Written request:
Collect each line containing "objects".

Source data:
━━━━━━━━━━

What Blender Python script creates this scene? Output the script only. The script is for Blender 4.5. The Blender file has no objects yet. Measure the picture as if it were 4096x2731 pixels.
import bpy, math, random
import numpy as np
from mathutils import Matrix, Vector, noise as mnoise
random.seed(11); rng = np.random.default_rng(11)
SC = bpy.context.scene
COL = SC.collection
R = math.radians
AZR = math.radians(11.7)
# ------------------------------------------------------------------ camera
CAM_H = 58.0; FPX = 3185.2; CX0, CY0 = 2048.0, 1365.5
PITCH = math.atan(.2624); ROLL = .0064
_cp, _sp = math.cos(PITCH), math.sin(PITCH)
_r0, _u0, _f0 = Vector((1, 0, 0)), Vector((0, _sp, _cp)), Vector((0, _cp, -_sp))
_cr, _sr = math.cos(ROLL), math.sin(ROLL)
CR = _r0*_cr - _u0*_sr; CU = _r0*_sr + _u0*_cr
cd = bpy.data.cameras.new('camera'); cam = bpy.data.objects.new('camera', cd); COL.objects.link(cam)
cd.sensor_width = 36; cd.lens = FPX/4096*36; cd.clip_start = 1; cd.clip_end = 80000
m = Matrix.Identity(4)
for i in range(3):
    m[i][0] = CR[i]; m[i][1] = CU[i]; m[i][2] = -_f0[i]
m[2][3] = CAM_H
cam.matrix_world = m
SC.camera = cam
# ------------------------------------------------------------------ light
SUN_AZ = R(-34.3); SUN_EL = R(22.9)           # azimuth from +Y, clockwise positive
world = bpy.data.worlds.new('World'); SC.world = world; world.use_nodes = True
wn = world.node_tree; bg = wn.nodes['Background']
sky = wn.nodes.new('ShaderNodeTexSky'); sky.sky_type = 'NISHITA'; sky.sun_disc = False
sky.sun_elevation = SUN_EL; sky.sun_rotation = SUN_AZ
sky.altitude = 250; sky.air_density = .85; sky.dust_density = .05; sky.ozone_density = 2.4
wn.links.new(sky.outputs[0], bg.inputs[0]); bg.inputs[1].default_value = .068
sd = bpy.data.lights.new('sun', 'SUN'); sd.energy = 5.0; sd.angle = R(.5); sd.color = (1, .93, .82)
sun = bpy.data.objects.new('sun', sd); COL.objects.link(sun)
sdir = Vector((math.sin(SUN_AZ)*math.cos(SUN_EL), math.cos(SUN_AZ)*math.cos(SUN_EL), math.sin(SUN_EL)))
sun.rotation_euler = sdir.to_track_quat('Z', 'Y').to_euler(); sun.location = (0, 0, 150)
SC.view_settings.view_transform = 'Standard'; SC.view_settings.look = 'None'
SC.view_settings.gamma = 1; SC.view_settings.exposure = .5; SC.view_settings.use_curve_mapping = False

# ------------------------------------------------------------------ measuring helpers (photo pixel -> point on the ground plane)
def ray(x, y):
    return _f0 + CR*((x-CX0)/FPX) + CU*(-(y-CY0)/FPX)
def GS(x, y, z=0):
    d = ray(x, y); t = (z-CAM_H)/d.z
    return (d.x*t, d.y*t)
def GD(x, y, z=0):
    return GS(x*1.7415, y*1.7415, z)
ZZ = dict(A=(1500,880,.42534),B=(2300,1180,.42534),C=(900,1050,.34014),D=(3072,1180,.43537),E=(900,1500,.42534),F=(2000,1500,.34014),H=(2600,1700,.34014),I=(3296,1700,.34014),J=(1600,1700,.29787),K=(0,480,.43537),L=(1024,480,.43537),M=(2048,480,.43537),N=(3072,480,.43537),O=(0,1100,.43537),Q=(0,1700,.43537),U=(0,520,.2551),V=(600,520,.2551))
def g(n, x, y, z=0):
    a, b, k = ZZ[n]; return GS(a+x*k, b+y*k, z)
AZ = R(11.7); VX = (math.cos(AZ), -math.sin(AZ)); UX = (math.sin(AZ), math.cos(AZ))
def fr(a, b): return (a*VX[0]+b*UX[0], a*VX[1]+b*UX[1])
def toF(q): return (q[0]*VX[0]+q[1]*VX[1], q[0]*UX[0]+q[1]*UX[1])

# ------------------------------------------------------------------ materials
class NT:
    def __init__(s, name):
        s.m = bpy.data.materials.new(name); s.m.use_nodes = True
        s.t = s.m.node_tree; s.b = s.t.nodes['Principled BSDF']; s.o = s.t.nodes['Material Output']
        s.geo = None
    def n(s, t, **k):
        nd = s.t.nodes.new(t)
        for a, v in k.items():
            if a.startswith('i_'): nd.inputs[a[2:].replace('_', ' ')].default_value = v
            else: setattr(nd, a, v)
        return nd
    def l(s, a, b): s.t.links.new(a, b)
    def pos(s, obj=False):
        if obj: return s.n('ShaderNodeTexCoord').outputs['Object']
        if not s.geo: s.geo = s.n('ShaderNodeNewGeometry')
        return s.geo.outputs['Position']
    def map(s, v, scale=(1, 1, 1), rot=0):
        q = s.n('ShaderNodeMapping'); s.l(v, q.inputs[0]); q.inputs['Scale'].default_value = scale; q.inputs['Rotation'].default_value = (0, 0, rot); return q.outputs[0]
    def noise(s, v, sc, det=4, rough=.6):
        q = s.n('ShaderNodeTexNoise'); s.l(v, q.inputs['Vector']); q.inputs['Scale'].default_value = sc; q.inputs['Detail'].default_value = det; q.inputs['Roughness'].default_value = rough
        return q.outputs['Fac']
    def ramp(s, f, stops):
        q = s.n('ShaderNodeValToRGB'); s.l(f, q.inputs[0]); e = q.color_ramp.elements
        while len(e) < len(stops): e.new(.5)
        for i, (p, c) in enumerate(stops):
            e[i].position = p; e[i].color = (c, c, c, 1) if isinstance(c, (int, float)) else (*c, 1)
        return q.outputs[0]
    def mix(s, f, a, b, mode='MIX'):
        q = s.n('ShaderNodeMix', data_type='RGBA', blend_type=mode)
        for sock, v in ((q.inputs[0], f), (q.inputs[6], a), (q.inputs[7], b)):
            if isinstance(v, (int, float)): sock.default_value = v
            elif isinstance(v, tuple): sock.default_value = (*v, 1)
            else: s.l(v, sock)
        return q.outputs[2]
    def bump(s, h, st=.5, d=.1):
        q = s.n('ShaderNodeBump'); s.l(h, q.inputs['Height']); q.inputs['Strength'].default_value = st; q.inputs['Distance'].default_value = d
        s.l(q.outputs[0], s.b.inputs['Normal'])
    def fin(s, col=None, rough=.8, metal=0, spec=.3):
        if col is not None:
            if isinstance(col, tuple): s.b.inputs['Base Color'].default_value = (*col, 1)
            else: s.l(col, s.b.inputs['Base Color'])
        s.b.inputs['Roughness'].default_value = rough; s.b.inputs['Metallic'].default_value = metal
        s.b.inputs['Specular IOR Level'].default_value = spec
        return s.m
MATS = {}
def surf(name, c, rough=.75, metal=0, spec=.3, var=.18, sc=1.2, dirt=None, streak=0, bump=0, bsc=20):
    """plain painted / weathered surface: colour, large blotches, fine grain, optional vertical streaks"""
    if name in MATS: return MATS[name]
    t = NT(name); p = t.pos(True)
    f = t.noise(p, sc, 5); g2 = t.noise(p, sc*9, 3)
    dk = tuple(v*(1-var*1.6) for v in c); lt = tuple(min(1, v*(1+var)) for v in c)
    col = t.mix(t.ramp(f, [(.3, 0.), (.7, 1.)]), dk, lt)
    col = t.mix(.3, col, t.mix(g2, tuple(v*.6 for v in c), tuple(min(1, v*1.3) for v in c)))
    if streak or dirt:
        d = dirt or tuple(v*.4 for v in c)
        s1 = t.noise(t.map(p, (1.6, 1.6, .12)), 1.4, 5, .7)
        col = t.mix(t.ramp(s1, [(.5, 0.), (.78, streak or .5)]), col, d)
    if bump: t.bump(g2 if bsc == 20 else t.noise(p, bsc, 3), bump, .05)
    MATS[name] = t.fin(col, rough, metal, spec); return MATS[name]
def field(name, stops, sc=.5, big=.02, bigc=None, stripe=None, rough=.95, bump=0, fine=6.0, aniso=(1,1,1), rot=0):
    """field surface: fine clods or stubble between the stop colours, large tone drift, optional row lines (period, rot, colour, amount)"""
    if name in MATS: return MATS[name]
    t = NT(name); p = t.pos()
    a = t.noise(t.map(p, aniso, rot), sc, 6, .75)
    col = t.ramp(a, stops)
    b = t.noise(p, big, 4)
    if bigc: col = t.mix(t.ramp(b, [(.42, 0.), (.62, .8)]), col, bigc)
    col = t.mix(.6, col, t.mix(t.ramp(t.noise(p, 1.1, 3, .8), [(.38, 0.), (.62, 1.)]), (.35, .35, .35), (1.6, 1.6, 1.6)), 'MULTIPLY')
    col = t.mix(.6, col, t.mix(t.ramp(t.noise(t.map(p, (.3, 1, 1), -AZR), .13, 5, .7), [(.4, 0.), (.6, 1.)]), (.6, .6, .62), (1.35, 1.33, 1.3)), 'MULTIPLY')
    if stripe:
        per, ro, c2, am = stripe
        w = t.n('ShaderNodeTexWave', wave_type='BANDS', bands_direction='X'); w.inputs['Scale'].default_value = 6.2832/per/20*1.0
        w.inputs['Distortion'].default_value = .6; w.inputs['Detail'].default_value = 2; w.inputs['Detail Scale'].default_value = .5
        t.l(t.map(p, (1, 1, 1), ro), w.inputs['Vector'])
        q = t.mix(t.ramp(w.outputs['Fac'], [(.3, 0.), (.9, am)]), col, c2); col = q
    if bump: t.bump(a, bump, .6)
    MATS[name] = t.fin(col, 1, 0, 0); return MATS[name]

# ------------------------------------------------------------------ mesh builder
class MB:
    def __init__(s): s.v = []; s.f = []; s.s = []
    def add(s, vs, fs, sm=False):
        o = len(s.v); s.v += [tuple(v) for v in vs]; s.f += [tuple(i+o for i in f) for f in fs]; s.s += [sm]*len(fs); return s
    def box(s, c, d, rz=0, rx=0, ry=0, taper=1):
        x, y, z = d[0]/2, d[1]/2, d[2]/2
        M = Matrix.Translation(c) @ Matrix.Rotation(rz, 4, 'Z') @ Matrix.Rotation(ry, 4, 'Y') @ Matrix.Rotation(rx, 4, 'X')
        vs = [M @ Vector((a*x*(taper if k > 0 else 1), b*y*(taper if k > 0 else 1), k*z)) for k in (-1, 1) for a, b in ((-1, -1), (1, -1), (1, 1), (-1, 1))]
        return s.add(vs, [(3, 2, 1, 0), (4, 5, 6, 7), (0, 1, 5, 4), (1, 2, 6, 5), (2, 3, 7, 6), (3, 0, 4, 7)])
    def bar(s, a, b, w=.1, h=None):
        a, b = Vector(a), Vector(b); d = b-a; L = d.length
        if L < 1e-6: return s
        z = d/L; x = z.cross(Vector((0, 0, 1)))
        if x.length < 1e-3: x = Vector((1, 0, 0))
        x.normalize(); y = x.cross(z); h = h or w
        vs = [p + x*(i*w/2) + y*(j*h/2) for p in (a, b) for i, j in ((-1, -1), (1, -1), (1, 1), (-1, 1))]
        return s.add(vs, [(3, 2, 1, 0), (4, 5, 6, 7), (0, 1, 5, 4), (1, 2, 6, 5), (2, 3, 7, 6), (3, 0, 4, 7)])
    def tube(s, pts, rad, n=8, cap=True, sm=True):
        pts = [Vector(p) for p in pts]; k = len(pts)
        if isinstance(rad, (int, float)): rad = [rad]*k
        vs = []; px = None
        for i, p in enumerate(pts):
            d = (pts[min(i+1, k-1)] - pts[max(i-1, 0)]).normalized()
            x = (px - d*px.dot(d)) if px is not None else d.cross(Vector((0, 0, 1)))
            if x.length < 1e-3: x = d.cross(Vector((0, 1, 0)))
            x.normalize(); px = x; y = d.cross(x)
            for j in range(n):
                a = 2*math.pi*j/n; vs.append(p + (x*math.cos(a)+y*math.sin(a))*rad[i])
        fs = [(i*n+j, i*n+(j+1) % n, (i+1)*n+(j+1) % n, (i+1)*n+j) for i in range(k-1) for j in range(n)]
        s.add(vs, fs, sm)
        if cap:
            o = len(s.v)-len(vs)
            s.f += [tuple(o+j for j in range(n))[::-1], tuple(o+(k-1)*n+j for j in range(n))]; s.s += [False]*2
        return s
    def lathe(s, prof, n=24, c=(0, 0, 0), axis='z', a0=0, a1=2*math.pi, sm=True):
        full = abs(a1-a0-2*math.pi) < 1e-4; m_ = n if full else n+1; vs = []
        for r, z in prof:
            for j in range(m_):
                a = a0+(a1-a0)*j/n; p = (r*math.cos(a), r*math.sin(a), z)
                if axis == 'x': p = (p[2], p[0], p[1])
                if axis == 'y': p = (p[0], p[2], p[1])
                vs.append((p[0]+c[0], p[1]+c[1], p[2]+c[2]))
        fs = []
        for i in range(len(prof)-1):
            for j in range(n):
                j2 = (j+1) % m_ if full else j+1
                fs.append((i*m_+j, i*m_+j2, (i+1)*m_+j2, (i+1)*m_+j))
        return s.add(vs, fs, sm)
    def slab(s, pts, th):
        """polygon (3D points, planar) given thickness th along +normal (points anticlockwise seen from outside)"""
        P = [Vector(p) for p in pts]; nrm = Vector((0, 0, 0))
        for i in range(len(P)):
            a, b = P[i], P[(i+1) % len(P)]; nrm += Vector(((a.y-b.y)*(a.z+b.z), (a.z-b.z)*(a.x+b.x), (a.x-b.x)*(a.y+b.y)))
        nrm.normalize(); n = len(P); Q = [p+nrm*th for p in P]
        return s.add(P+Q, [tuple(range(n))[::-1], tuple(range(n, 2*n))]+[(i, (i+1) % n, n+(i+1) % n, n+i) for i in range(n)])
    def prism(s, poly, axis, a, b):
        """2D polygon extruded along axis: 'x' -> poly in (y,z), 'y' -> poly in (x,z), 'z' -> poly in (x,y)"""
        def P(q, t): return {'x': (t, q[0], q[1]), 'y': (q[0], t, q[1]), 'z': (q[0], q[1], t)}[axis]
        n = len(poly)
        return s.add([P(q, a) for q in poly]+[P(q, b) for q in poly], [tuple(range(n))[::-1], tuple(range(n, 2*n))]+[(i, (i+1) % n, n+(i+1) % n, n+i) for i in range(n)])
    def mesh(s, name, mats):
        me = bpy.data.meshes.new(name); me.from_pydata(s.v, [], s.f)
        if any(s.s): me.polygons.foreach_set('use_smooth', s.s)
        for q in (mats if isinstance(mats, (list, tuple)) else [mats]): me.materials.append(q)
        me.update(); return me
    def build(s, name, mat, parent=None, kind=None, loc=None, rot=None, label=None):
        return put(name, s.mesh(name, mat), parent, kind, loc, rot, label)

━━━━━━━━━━

Finished exercise:
What Blender Python script creates this scene? Output the script only. The script is for Blender 4.5. The Blender file has no objects yet. Measure the picture as if it were 4096x2731 pixels.
cd = bpy.data.cameras.new('camera'); cam = bpy.data.objects.new('camera', cd); COL.objects.link(cam)
sun = bpy.data.objects.new('sun', sd); COL.objects.link(sun)